Senate avoids vote on using added force in Yugoslavia

Leaders wary of sending mixed message on support for U.S. role in conflict

War In Yugoslavia

May 01, 1999|By Karen Hosler | Karen Hosler,SUN NATIONAL STAFF

WASHINGTON -- With the Senate increasingly divided over the Kosovo conflict, the leaders have decided to sidestep a vote on whether to authorize U.S. force beyond the current airstrikes.

Their decision means that the Senate will stand -- for another couple of weeks, at least -- on the bipartisan measure it approved last month to support the NATO air war in Yugoslavia.

Senators of both parties say they want to avoid a repeat of the mixed, and some believe harmful, message about U.S. support for the war that was conveyed by House votes taken this week.

"There is not unanimity on this," said Sen. Paul Coverdell, a Georgia Republican, prompting laughs from his colleagues at the understatement. Therefore, Coverdell said, reopening debate on the Kosovo issue "could send signals around the world that are confusing."

Senate Democratic Leader Tom Daschle told reporters that he and Senate Majority Leader Trent Lott have agreed on a plan to put off indefinitely any new test of Senate sentiment.

"I think there's an overwhelming sentiment that this is not the time for the Senate to express itself in greater detail than what we've already done," Daschle said. "A good percentage -- far more than a majority of our colleagues -- expressed themselves in support of the air war. Let's wait until there is a clear option that we actually have to make a decision on."

Because of the 1973 War Powers Act -- which limits the president's power to wage war without congressional approval -- the Senate Foreign Relations Committee was forced to act yesterday on a measure that would authorize President Clinton to use "all necessary force and other means" to achieve NATO's objectives in Kosovo.

Split several ways on the policy question, the committee could agree only to send the measure to the full Senate, without a recommendation -- and even that vote was divided, 12 to 4.

Senate debate on the measure Monday is scheduled to end with a parliamentary move by Lott and Daschle to kill the proposal.

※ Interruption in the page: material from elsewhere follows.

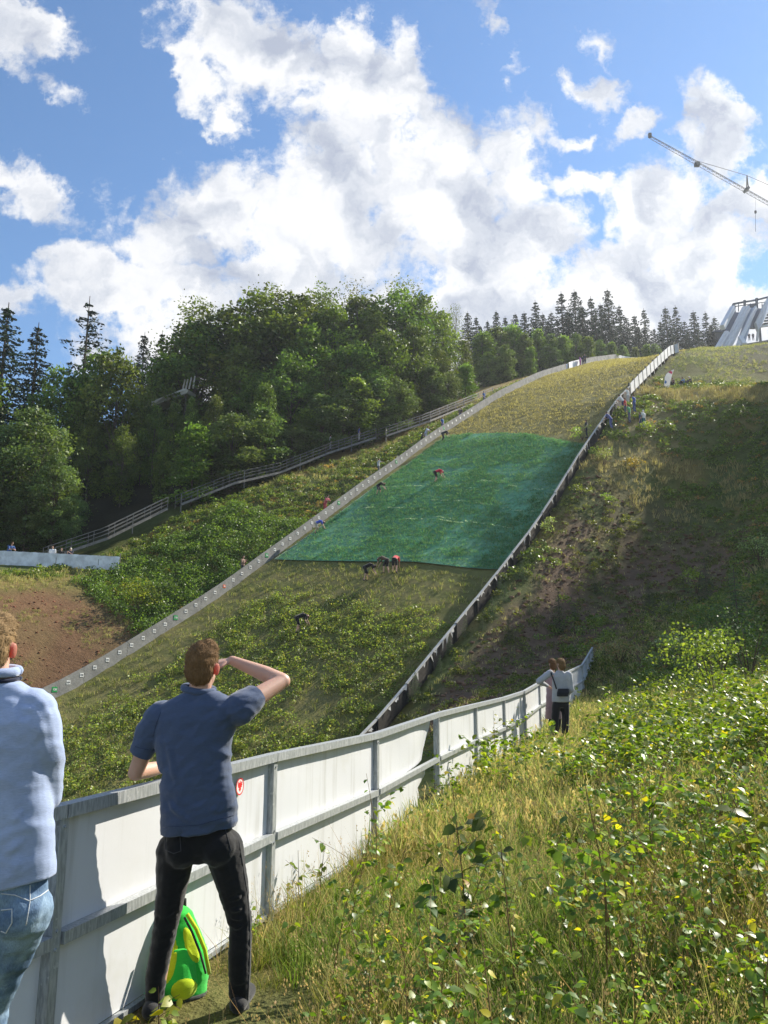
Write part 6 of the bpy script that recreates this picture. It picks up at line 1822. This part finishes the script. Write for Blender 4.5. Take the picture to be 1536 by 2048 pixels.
def clump(seed, r=.45, h=.5, n=70, leaf=.10, cols=((.06, .10, .02), (.085, .13, .025), (.045, .075, .018))):
    g_ = np.random.default_rng(seed); d = g_.normal(size=(n, 3)); d /= np.linalg.norm(d, axis=1, keepdims=True); d[:, 2] = np.abs(d[:, 2])
    P = d * (.45 + .6 * g_.random((n, 1)) ** .6) * np.array([r, r, h]); S = leaf * (.6 + .8 * g_.random(n))
    V, F_ = cards(P, S, g_, .2, 1.2); c_ = np.array(cols)[g_.integers(len(cols), size=n)] * (.7 + .6 * g_.random((n, 1)))
    return V, F_, np.repeat(c_, 4, 0)
def scatter(name, temps, P, sc, mat, kind='stuff', tintmul=None, tilt=.12, g_=rng, lean_n=None):
    """many copies of small templates as ONE mesh"""
    n = len(P); which = g_.integers(len(temps), size=n); yaw = g_.random(n) * 6.283
    VV, FF, TT = [], [], []; off = 0
    for ti, (V, F_, T_) in enumerate(temps):
        idx = np.nonzero(which == ti)[0]
        if len(idx) == 0: continue
        k = len(V); c_, s_ = np.cos(yaw[idx]), np.sin(yaw[idx]); s = sc[idx]
        x = (V[None, :, 0] * c_[:, None] - V[None, :, 1] * s_[:, None]) * s[:, None]; y = (V[None, :, 0] * s_[:, None] + V[None, :, 1] * c_[:, None]) * s[:, None]; z = V[None, :, 2] * s[:, None]
        tx = g_.normal(size=len(idx))[:, None] * tilt; ty = g_.normal(size=len(idx))[:, None] * tilt
        x = x + z * tx; y = y + z * ty
        W_ = np.stack([x, y, z], -1) + P[idx][:, None, :]
        VV.append(W_.reshape(-1, 3)); FF.append((F_[None] + (off + np.arange(len(idx)) * k)[:, None, None]).reshape(-1, F_.shape[1])); off += k * len(idx)
        tm = np.broadcast_to(T_[None], (len(idx), k, 3)).copy()
        tm *= (.75 + .5 * g_.random((len(idx), 1, 1)))
        if tintmul is not None: tm *= tintmul[idx][:, None, :]
        TT.append(tm.reshape(-1, 3))
    me = np_mesh(name, np.concatenate(VV), np.concatenate(FF), mat, np.concatenate(TT))
    return tag(link(bpy.data.objects.new(name, me)), kind=kind)
def ground_pts(x, y, sink=.02):
    return np.stack([x, y, ground_z(x, y) - sink], 1)
DRY = ((.30, .275, .12), (.25, .23, .09), (.36, .32, .16)); GRN = ((.12, .16, .030), (.16, .19, .040), (.09, .125, .025)); RED = ((.26, .165, .085), (.30, .20, .11))

def meadow(n, y0, y1, pw, g_, dmin=.12):
    """points on the near meadow right of the barrier, denser close by"""
    u_ = g_.random(n * 3); y = (y0 ** (1 - pw) + u_ * (y1 ** (1 - pw) - y0 ** (1 - pw))) ** (1 / (1 - pw))
    xf = np.interp(y, fYe, fXe); x1 = np.maximum(.60 * y + 1.6, xf + 2)
    x = xf + dmin + (x1 - xf - dmin) * g_.random(len(y))
    return x[:n], y[:n], (x - xf)[:n]
g1 = np.random.default_rng(101)
# near grass: fine blades
x, y, d = meadow(9500, 1.7, 9, 1.25, g1); nz = fbm(x * .8, y * .8 + 3, 3)
fx = MAN.location.x; fy = MAN.location.y
def clear_mask(x, y):
    """trodden ground round the men's feet and the bag, and the strip before it"""
    a = sstep(np.sqrt(((x - fx + .05) / .95) ** 2 + ((y - fy + .35) / 1.25) ** 2), .55, 1.0)
    b_ = sstep(np.sqrt(((x - 3.85) / .7) ** 2 + ((y - 16.6) / 2.2) ** 2), .6, 1.0)
    return np.minimum(a, b_)
cm = clear_mask(x, y); keep = g1.random(len(x)) < .30 + .70 * cm; x, y, d, nz, cm = x[keep], y[keep], d[keep], nz[keep], cm[keep]
tm = np.ones((len(x), 3)) * (.8 + .5 * nz[:, None]); tm = tm * np.where(fbm(x * .5 + 9, y * .5, 3)[:, None] > .5, np.array([[.78, 1.0, .8]]), np.array([[1.1, 1.0, .95]]))
scatter("meadow_grass", [blade_tuft(k, 15, .20, .0055, .11, .7, .04, DRY + GRN if k % 2 else DRY + DRY + GRN) for k in range(1, 7)] + [blade_tuft(30 + k, 13, .24, .006, .09, .6, .0, GRN) for k in range(4)],
        ground_pts(x, y), (.6 + .7 * g1.random(len(x))) * (.32 + .68 * cm), M_GRASS, tintmul=tm)
x, y, d = meadow(2000, 2.2, 10, 1.2, g1); cm = clear_mask(x, y); k = cm > .8
scatter("meadow_grass", [blade_tuft(40 + k_, 6, .44, .0042, .08, .4, .7, DRY + DRY[:1] + RED[1:]) for k_ in range(3)], ground_pts(x, y)[k], .6 + .6 * g1.random(k.sum()), M_GRASS)
x, y, d = meadow(12000, 8, 42, 1.35, g1); nz = fbm(x * .35, y * .35 + 3, 3)
scatter("meadow_grass", [blade_tuft(50 + k, 12, .28, .014, .16, .6, .08, DRY + GRN + GRN) for k in range(4)] + [blade_tuft(60 + k, 7, .42, .011, .15, .4, .5, DRY + RED[1:]) for k in range(1)],
        ground_pts(x, y), .6 + .7 * g1.random(len(x)), M_GRASS, tintmul=np.ones((len(x), 3)) * (.8 + .5 * nz[:, None]))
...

That move is expected to encounter little opposition, except perhaps from the chief sponsor, Sen. John McCain, an Arizona Republican.

"A debate on such a momentous decision should not be given such short shrift by the leadership," McCain said yesterday in a statement that called the leaders' decision "a serious abrogation of the Congress' constitutional responsibility and moral obligations."

Several of McCain's co-sponsors, who include a cross-section of Republicans and Democrats, agreed.

"The fact is, we are at war," said Sen. Chuck Hagel, a Nebraska Republican. "As those who represent the people of this country, we have some responsibility to stand up and say whatever we believe. For Congress to act like nothing is going on is the height of irresponsibility."

Sen. John Kerry, a Massachusetts Democrat who is a co-sponsor of the McCain proposal, said he was eager for a strong and speedy statement from the Senate demonstrating America's determination that NATO succeed.

But, Kerry added, "I feel compelled to say that what happened [in the House] was gutless and craven."

On Wednesday, the House, which had also been compelled by the War Powers Act to take a stance on the Kosovo conflict, adopted contradictory positions.

Bipartisan majorities voted to bar Clinton from sending ground troops into Kosovo without approval from Congress. At the same time, the House voted against ordering a halt to the U.S. role in the NATO bombardment.

Finally, at the conclusion of a long and anguished debate, the House refused, on a tie vote of 213 to 213, to approve the Senate-passed proposal endorsing the air war.

Since the Senate had voted last month to back the air war, Lott has been resisting the efforts of McCain and others to take up other Kosovo proposals, for fear of further exposing sharp divisions.

A divergence of views even on the Foreign Relations Committee was indicative of the problem. A faction of five or so backs the McCain proposal. Another bipartisan group of perhaps four opposes the air war. A third faction backs the air war, but won't support ground troops.

Sen. Paul S. Sarbanes, a Maryland Democrat, says it is too soon to make any decisions about a change in military tactics.

"Everybody is so eager for a quick result," Sarbanes complained. "I don't think the approach being used has been given anywhere near adequate time to be effective to bring about the desired result."